I'm just glad my kids have had the years to know my parents. Unfortunately, Dad is almost 91 and it's hard for them to remember how spry he was for so many years and how much he did with them. Neither of my parents are in great health and I'm just so happy my middle daugther had them at her wedding. None of the other grandkids look to be heading in that direction at any time soon. It was sort of bittersweet for me, thinking this may be their only grandchild they see married. I'm sorry to be rambling, but it's something that's always right there in the back of your mind that you don't want to think about, but do anyway at times. ( I also didn't mean to make this sound like it's about me, but just sharing how my kids have gotten to know their grandparents even though they weren't physically here, I hope it might help you in the future. Also, no matter how long you have your parents, the thought of losing them, never ends bringing you dread no matter how old they are, or you are, for that matter.)

I know you'll do your best to make sure your kids know all about your dad and he'll live through your memories you share.
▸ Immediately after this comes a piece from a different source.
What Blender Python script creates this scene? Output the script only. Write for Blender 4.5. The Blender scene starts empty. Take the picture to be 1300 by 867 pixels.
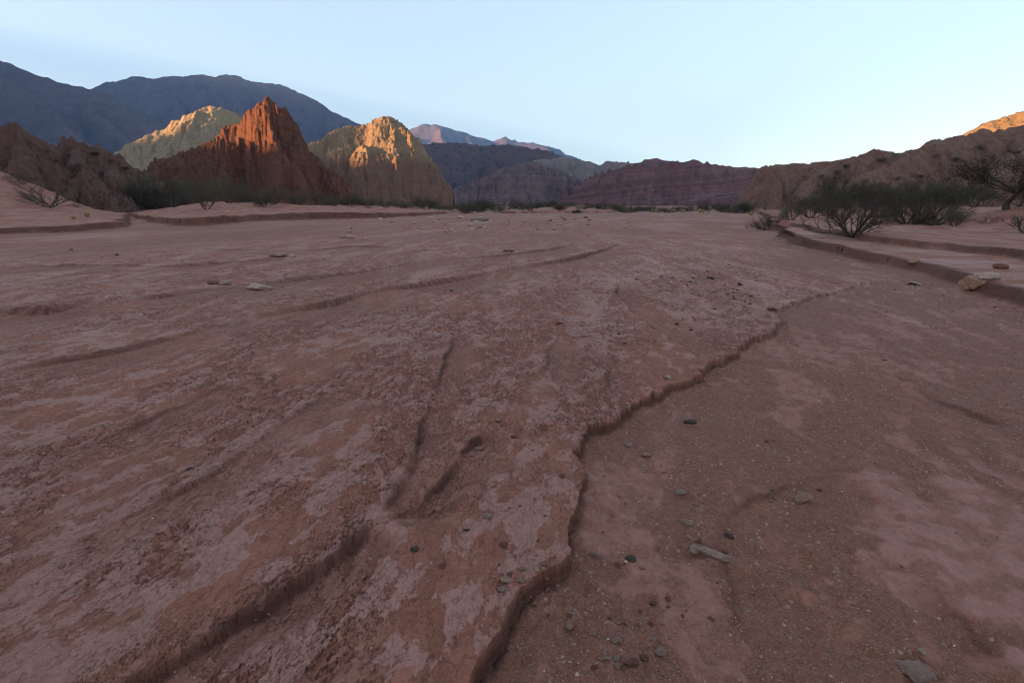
import bpy, bmesh, math, random
import numpy as np
from mathutils import Vector

# ------------------------------------------------------------------ camera, sky, sun, exposure
S = bpy.context.scene
C = S.collection
F = 614.0; HOR = 262.0; CY = 433.5; CX = 650.0; EYE = 1.6
PITCH = math.atan((CY - HOR) / F)
cd = bpy.data.cameras.new('camera'); cam = bpy.data.objects.new('camera', cd); C.objects.link(cam)
cd.sensor_width = 36.0; cd.lens = F * 36.0 / 1300.0
cd.clip_start = 0.05; cd.clip_end = 60000
cam.location = (0, 0, EYE); cam.rotation_euler = (math.pi / 2 - PITCH, 0, 0)
S.camera = cam

SUN_AZ = math.radians(-115)      # from +Y, clockwise positive: the sun stands to the left
SUN_EL = math.radians(6.0)
w = bpy.data.worlds.new('World'); S.world = w; w.use_nodes = True
wn = w.node_tree.nodes; wl = w.node_tree.links
bg = wn['Background']; sky = wn.new('ShaderNodeTexSky'); sky.sky_type = 'NISHITA'
sky.sun_disc = False; sky.sun_elevation = SUN_EL; sky.sun_rotation = SUN_AZ
sky.altitude = 1600; sky.air_density = 1.0; sky.dust_density = 1.0; sky.ozone_density = 1.0
gam = wn.new('ShaderNodeGamma'); wl.new(sky.outputs[0], gam.inputs[0]); gam.inputs[1].default_value = .48   # dusty evening sky: flatter than the clear model
smx = wn.new('ShaderNodeMix'); smx.data_type = 'RGBA'; smx.blend_type = 'MULTIPLY'; smx.inputs[0].default_value = 1
wl.new(gam.outputs[0], smx.inputs[6]); smx.inputs[7].default_value = (.72, .775, .84, 1)
wl.new(smx.outputs[2], bg.inputs[0]); bg.inputs[1].default_value = 0.15
sd_ = bpy.data.lights.new('sun', 'SUN'); so = bpy.data.objects.new('sun', sd_); C.objects.link(so)
sd_.energy = 4.6; sd_.angle = math.radians(0.5); sd_.color = (1.0, 0.56, 0.23)
sdir = Vector((math.sin(SUN_AZ) * math.cos(SUN_EL), math.cos(SUN_AZ) * math.cos(SUN_EL), math.sin(SUN_EL)))
so.rotation_euler = sdir.to_track_quat('Z', 'Y').to_euler(); so.location = (0, 0, 50)
S.view_settings.view_transform = 'Standard'; S.view_settings.look = 'None'
S.view_settings.exposure = 2.65; S.view_settings.gamma = 1.0
S.cycles.filter_width = 1.0
S.cycles.max_bounces = 5; S.cycles.diffuse_bounces = 3; S.cycles.volume_bounces = 0

# ------------------------------------------------------------------ numeric helpers
rng = np.random.RandomState(7)
PERM = rng.permutation(4096).astype(np.int64)
GA = rng.rand(4096) * 2 * np.pi
GX, GY = np.cos(GA), np.sin(GA)

def perlin(x, y, seed=0):
    x = np.asarray(x, float); y = np.asarray(y, float)
    xi = np.floor(x).astype(np.int64); yi = np.floor(y).astype(np.int64)
    fx = x - xi; fy = y - yi
    u = fx * fx * fx * (fx * (fx * 6 - 15) + 10); v = fy * fy * fy * (fy * (fy * 6 - 15) + 10)
    def g(ix, iy, dx, dy):
        h = PERM[(PERM[(ix + seed * 131) & 4095] + iy) & 4095]
        return GX[h] * dx + GY[h] * dy
    a = g(xi, yi, fx, fy); b = g(xi + 1, yi, fx - 1, fy)
    c = g(xi, yi + 1, fx, fy - 1); d = g(xi + 1, yi + 1, fx - 1, fy - 1)
    return (a + (b - a) * u + (c - a) * v + (a - b - c + d) * u * v) * 1.5

def fbm(x, y, o=4, seed=0, gain=0.5):
    s = 0; a = 1.0; t = 0
    for k in range(o):
        s = s + a * perlin(x, y, seed + k); t += a
        a *= gain; x = x * 2.03 + 5.2; y = y * 2.03 - 3.1
    return s / t * 1.3

def ridged(x, y, o=4, seed=0, gain=0.5):
    s = 0; a = 1.0; t = 0
    for k in range(o):
        s = s + a * (1 - np.abs(perlin(x, y, seed + k))); t += a
        a *= gain; x = x * 2.03 + 5.2; y = y * 2.03 - 3.1
    return s / t

def ss(a, b, x):
    t = np.clip((x - a) / (b - a), 0, 1); return t * t * (3 - 2 * t)

def ray(px, py):
    u = px - CX; v = CY - py
    return np.array([u, v * math.sin(PITCH) + F * math.cos(PITCH), v * math.cos(PITCH) - F * math.sin(PITCH)])

def G(px, py, z=0.0):           # the spot of the level ground seen in a direction
    d = ray(px, py); t = (z - EYE) / d[2]
    return (d[0] * t, d[1] * t)

def W(px, py, Y):               # the point at depth Y seen in a direction
    d = ray(px, py); t = Y / d[1]
    return (d[0] * t, Y, EYE + d[2] * t)

def seg_dist(x, y, pts):
    best = np.full(x.shape, 1e9); side = np.zeros(x.shape); tt = np.zeros(x.shape)
    for i in range(len(pts) - 1):
        ax, ay = pts[i][:2]; bx, by = pts[i + 1][:2]
        dx, dy = bx - ax, by - ay; L = dx * dx + dy * dy
        t = np.clip(((x - ax) * dx + (y - ay) * dy) / L, 0, 1)
        ex = x - ax - t * dx; ey = y - ay - t * dy
        d = np.hypot(ex, ey); m = d < best
        best = np.where(m, d, best); side = np.where(m, dx * ey - dy * ex, side); tt = np.where(m, i + t, tt)
    return best, side, tt       # side > 0: to the left of the line's direction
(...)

Please know you're in my thoughts and prayers.
 
DeeDee............. So sorry to hear about your father, He seemed to ba a wonderful man. The smiles will come back after awhile when you think of him, Then you will soon be able to laugh about his pranks again.
 
DeeDee, you will always have those wonderful memories to share with Tay and your son. Congratulations are in order! Will you name him after your Dad?
 
Guido, thank you so much you are a dear friend. Can't wait to see you again soon.

wny24fan, did not find your post rambling at all. I really appreciated it. I started a journal the other night of fond memories of my dad to share with my son. Although he will never meet my dad I will make sure he knows what a wonderful man he was.
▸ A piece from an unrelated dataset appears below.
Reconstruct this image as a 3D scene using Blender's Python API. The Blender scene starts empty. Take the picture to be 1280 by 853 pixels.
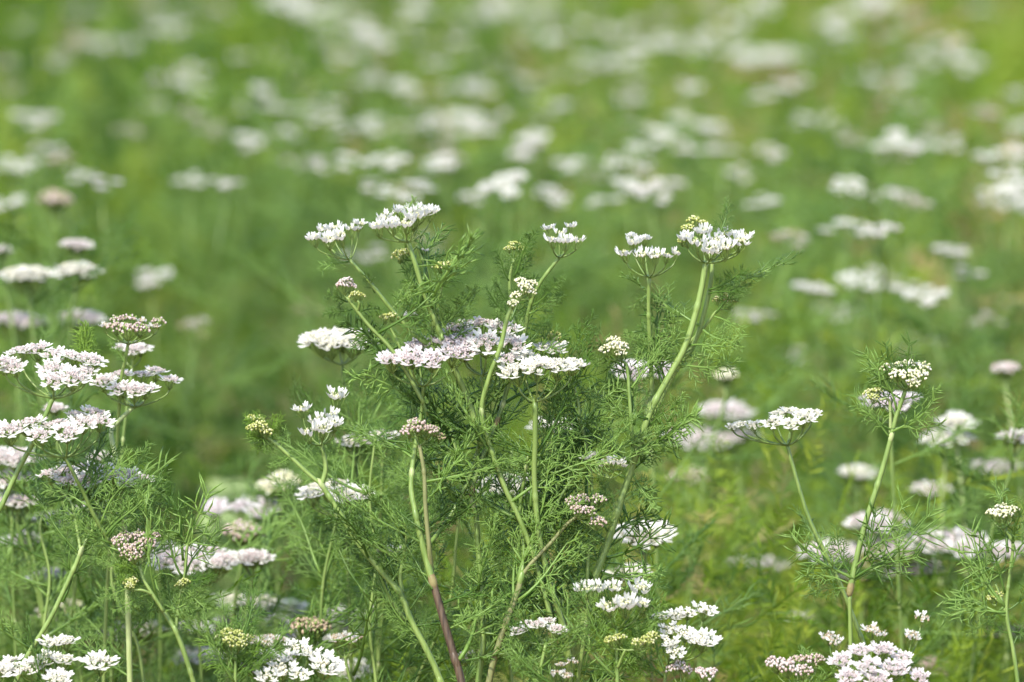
import bpy, math, random
import numpy as np
from mathutils import Vector, Matrix, Quaternion
R_ = math.radians
scene = bpy.context.scene
COL = scene.collection

# ------------------------------------------------------------------ camera
CAM_Z, FPX, DF, PITCH = 0.85, 7111.0, 2.5, R_(5.74)
cam_d = bpy.data.cameras.new('camera'); cam = bpy.data.objects.new('camera', cam_d); COL.objects.link(cam)
cam.location = (0, 0, CAM_Z); cam.rotation_euler = (math.pi/2 - PITCH, 0, 0)
cam_d.lens = 200; cam_d.sensor_width = 36; cam_d.clip_end = 2000; cam_d.clip_start = 0.05
cam_d.dof.use_dof = True; cam_d.dof.focus_distance = DF; cam_d.dof.aperture_fstop = 9.2; cam_d.dof.aperture_blades = 0
scene.camera = cam
# ------------------------------------------------------------------ light
SUN_EL, SUN_AZ = R_(50), R_(207)          # azimuth from +Y towards +X
world = bpy.data.worlds.new('World'); scene.world = world; world.use_nodes = True
wn = world.node_tree.nodes; wl = world.node_tree.links
sky = wn.new('ShaderNodeTexSky'); sky.sky_type = 'NISHITA'; sky.sun_disc = False
sky.sun_elevation = SUN_EL; sky.sun_rotation = SUN_AZ
bg = wn['Background']; bg.inputs['Strength'].default_value = 0.15; wl.new(sky.outputs[0], bg.inputs['Color'])
sd = bpy.data.lights.new('sun', 'SUN'); sd.energy = 2.9; sd.angle = R_(3.0); sd.color = (1.0, 0.955, 0.86)
sun = bpy.data.objects.new('sun', sd); COL.objects.link(sun)
sv = Vector((math.sin(SUN_AZ)*math.cos(SUN_EL), math.cos(SUN_AZ)*math.cos(SUN_EL), math.sin(SUN_EL)))
sun.rotation_euler = sv.to_track_quat('Z', 'Y').to_euler(); sun.location = (-3, -2, 5)
vs = scene.view_settings; vs.view_transform = 'Standard'; vs.look = 'None'; vs.exposure = 1.36; vs.gamma = 1; vs.use_curve_mapping = False
scene.render.engine = 'CYCLES'
cy = scene.cycles
cy.max_bounces = 7; cy.diffuse_bounces = 4; cy.glossy_bounces = 1; cy.transmission_bounces = 4; cy.transparent_max_bounces = 4
cy.use_denoising = True; cy.caustics_reflective = False; cy.caustics_refractive = False
try: cy.denoiser = 'OPENIMAGEDENOISE'
except Exception: pass
cy.sample_clamp_indirect = 6

CP, SP = math.cos(PITCH), math.sin(PITCH)
def at(px, py, D=DF):
    """the point seen at photo pixel (px, py) of the 1280 x 853 frame, D metres along the view axis"""
    x = (px - 640)*D/FPX; y = (426.5 - py)*D/FPX
    return Vector((x, D*CP + y*SP, CAM_Z - D*SP + y*CP))
def mm(px, D=DF): return px*D/FPX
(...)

be9, thank you. Dad was wonderful. Remembering him will be full of smiles.

Kat, thank you also. And no my son will not be named after my dad. My bother is already a JR. My son's name, Preston Wyatt, was already picked out before I found out I was having a boy.
 
Kellogg thank you so much, I really appreciate it. And please know my thoughts and prayers are with your family.
 
I just want to thank everyone for their prayers and kind words. Benevolent One, your quote is a big part of how I am getting through. I just keep thinking of all the wonderful times with my dad and how he constantly made me smile. He would not want me to be crying. What makes me sad is that for the last several years mom and I have had a very rocky relationship, therefore my Tay did not have the oppurtunity to be as close to my dad as I wish she would have had been. And knowing that my little baby boy I am expecting in Dec will never have a chance to meet this amazing man breaks my heart.

Thanks Dee. I'm glad I could help, even a little.